GDC release 0.23
Anders F Björklund
afb at algonet.se
Wed Mar 7 11:33:28 PST 2007
Don Clugston wrote:
>>>> Older versions of PPC operating systems used 64-bit for "long double",
>>>> newer versions use 128-bit. Both are still in use, so we won't know.
>>>
>>> Ugh. That's really horrible.
>>
>> It's called progress :-)
>
> I was referring to the entire section, not just that line.
Seriously, there was a lot of effort put into supporting 128-bit
long doubles - but I guess it was done with less emphasis on it
being IEEE correct and handling exceptions then what D demands ?
The D spec should probably mention whether it absolutely requires
the type to conform to the IEEE floating-point standard or not...

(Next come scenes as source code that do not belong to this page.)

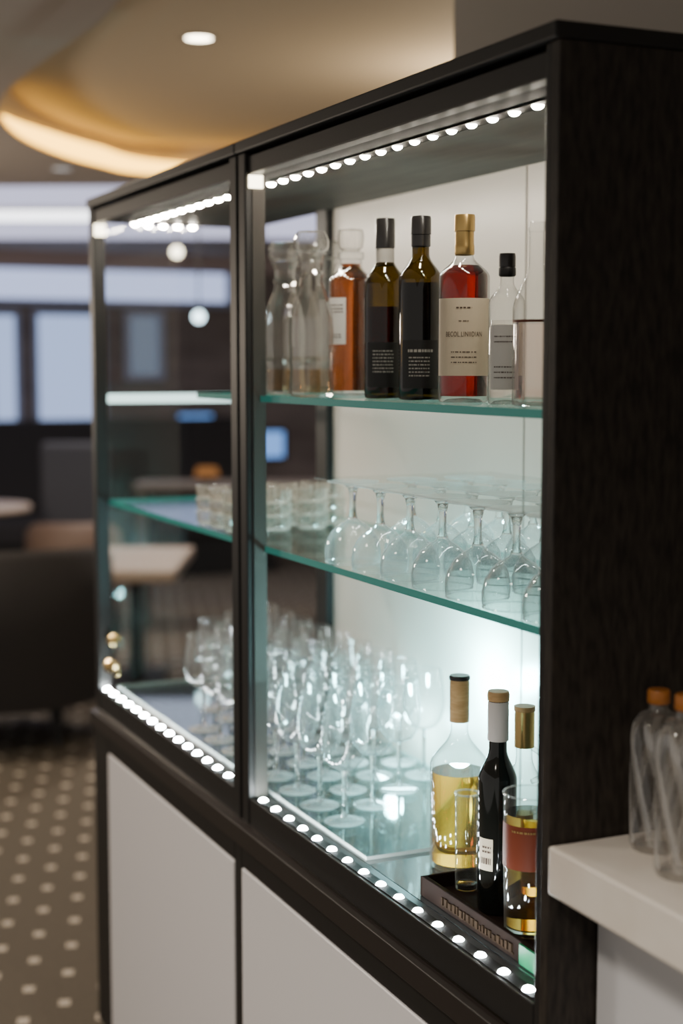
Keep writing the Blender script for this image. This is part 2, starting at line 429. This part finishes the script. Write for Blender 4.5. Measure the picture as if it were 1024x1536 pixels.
def wallscreen(px0, px1, py0, py1, label):
    p = on_x(px0, py0, XF+.05); q = on_x(px1, py1, XF+.05)
    t = thing('wall_screen', label, 'screen', (XF, (p.y+q.y)/2, q.z))
    w = (q.y-p.y)/2; h = p.z-q.z
    obj('casing', bx((0, .05, -w-.03, w+.03, -.03, h+.03)), M['metal_dark'], t, bevel=.008)
    obj('display', bx((.05, .054, -w, w, 0, h)), M['screen'], t)
wallscreen(388, 425, 648, 685, 'blue glowing screen seen behind the middle post')
wallscreen(268, 318, 622, 648, 'small wide blue screen below the glowing bar in left bay')

# ------------------------------------------------------------------ lounge furniture (far, out of focus)
def G(F, R, z=0): return P(F*K, R*K, ZG+z*K)
def tub_chair(loc, rotz, mat, label, H=.73, R=.37):
    t = thing('tub_armchair', label, 'armchair', loc, rotz, None, K)
    bm = bmesh.new(); n = 28; rings = []
    for k in range(n+1):
        a = radians(-118+236*k/n)+pi
        e = abs(k/n-.5)*2
        top = H-.10*e**3
        sec = [(R-.075, .19), (R-.01, .19), (R+.015, .45), (R, top-.03), (R-.035, top), (R-.07, top-.03), (R-.09, .42)]
        rings.append([bm.verts.new((r*cos(a), r*sin(a), z)) for r, z in sec])
    for a, b in zip(rings, rings[1:]):
        for i in range(len(a)): bm.faces.new((a[i], a[(i+1) % len(a)], b[(i+1) % len(a)], b[i]))
    bm.faces.new(rings[0]); bm.faces.new(rings[-1][::-1])
    obj('backrest', bm, mat, t, True, sharp=60)
    r = R-.085
    obj('seat', lathe([(0, .19), (r, .19), (r+.0, .38), (r-.02, .42), (r-.06, .44), (0, .445)], 32), mat, t, True)
    for sx in (-1, 1):
        for sy in (-1, 1):
            bm = bmesh.new(); tube(bm, (sx*.2, sy*.2, .20), (sx*.23, sy*.23, 0), .014)
            obj('leg', bm, M['metal_dark'], t, True)
    return t
tub_chair(G(6.2, -1.42), radians(165), M['dark_fabric'], 'large black rounded tub armchair standing on the dotted carpet at far left', .83, .46)
tub_chair(G(8.3, -1.49), radians(160), M['brown_fabric'], 'small brown leather tub armchair behind the black armchair', .70, .26)

def dining_chair(loc, rotz, mat, label):
    t = thing('lounge_chair', label, 'chair', loc, rotz, None, K)
    obj('seat', bx((-.22, .22, -.20, .20, .40, .48)), mat, t, bevel=.03)
    obj('backrest', bx((-.25, -.18, -.20, .20, .48, 1.10)), mat, t, bevel=.03)
    for sx in (-1, 1):
        for sy in (-1, 1):
            bm = bmesh.new(); tube(bm, (sx*.18, sy*.16, .41), (sx*.2, sy*.18, 0), .015)
            obj('leg', bm, M['metal_dark'], t, True)
dining_chair(G(9.1, -1.58), radians(155), M['grey_fabric'], 'slate grey high backed chair beyond the brown armchair')

def booth(loc, L, label):
    t = thing('booth_sofa', label, 'sofa', loc, 0)
    obj('base', bx((-.30, .30, -L, L, .0, .33)), M['metal_dark'], t, bevel=.01)
    obj('seat', bx((-.28, .34, -L, L, .33, .55)), M['dark_fabric'], t, bevel=.05)
    obj('backrest', bx((-.40, -.26, -L, L, .33, 1.36)), M['dark_fabric'], t, bevel=.05)
bp = P(12.2, -1.85); booth((XF+.6, bp.y, ZG), 1.6, 'long black booth sofa against the far windows')

def round_table(loc, r, label):
    t = thing('round_table', label, 'table', loc, 0, None, K)
    obj('tabletop', lathe([(0, .715), (r-.01, .715), (r, .725), (r, .742), (r-.008, .75), (0, .75)], 40), M['tan_wood'], t, True)
    bm = bmesh.new(); tube(bm, (0, 0, .02), (0, 0, .715), .03, 16); obj('pedestal', bm, M['metal_dark'], t, True)
    obj('base', lathe([(0, 0), (r*.6, 0), (r*.6, .012), (.05, .025), (0, .025)], 32), M['metal_dark'], t, True)
round_table(G(8.6, -2.12), .33, 'round tan cafe table at the left edge beside the slate grey chair')
t = thing('side_table', 'rectangular tan table right of the black armchair behind the left bay', 'table', G(7.25, -1.00), atan2(fh.y, fh.x), None, K)
obj('tabletop', bx((-.46, .46, -.24, .24, .56, .62)), M['tan_wood'], t, bevel=.012)
obj('pedestal', bx((-.05, .05, -.03, .03, .02, .56)), M['metal_dark'], t, bevel=.005)
obj('base', bx((-.30, .30, -.12, .12, 0, .02)), M['metal_dark'], t, bevel=.005)
t = thing('table_lamp', 'small dim orange lamp on a dark console seen through the left bay', 'lamp', G(8.9, -.80, .86), 0, None, .75)
obj('lamp_shade', lathe([(.055, .06), (.12, .06), (.09, .14), (.03, .14)], 24), M['lamp_orange'], t, True)
obj('lamp_base', lathe([(0, 0), (.06, 0), (.06, .012), (.012, .02), (.010, .10), (0, .10)], 20), M['metal_dark'], t, True)
t = thing('console_table', 'dark console table under the small orange lamp', 'table', G(8.9, -.62), atan2(fh.y, fh.x), None, K)
obj('tabletop', bx((-.2, .2, -.6, .6, .82, .86)), M['console'], t, bevel=.005)
for s in (-1, 1): obj('leg', bx((-.18, .18, s*.55-.02, s*.55+.02, 0, .82)), M['console'], t, bevel=.004)

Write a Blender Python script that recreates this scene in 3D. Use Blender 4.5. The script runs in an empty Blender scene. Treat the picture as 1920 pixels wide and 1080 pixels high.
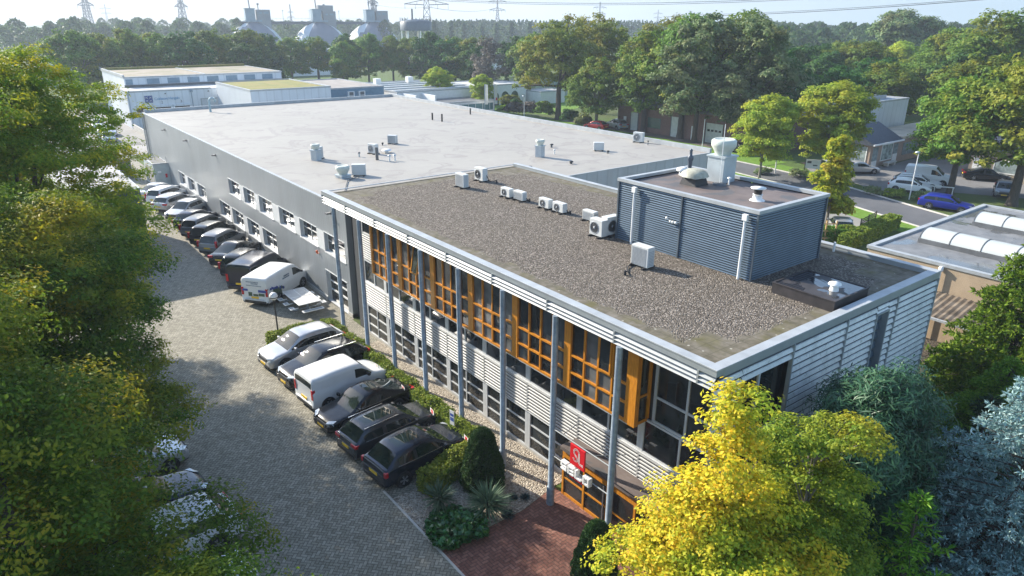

i.e. whether it should just map over to C/C++ "long double" or not.
>> I'll let David decide which one wins: D real === C long double, or
>> the definition of "largest hardware implemented floating point size"
>
> There's just no way D real can be equal to C long double in general,
> when the C long double is playing silly games. The only reason gcc can
> even do that, is that the C spec for floating point is ridiculously
> vague, and consequently no-one actually uses long double. To mimic it is
> to immediately break D's support for IEEE.
We can equate D "real" with C "long double", and just avoid using
it on those platforms where it doesn't match the hardware size ?
But then "real" would be a bad name for it, that I agree with...
> Seriously, the viability of D as a numeric computing platform is at
> stake here.
Only on the PowerPC platform, though. Maybe on SPARC too, not sure.
(it might have real 128-bit ?) But not on the DMD platform: Intel,
there it will have full 80-bit support (even if not too portable).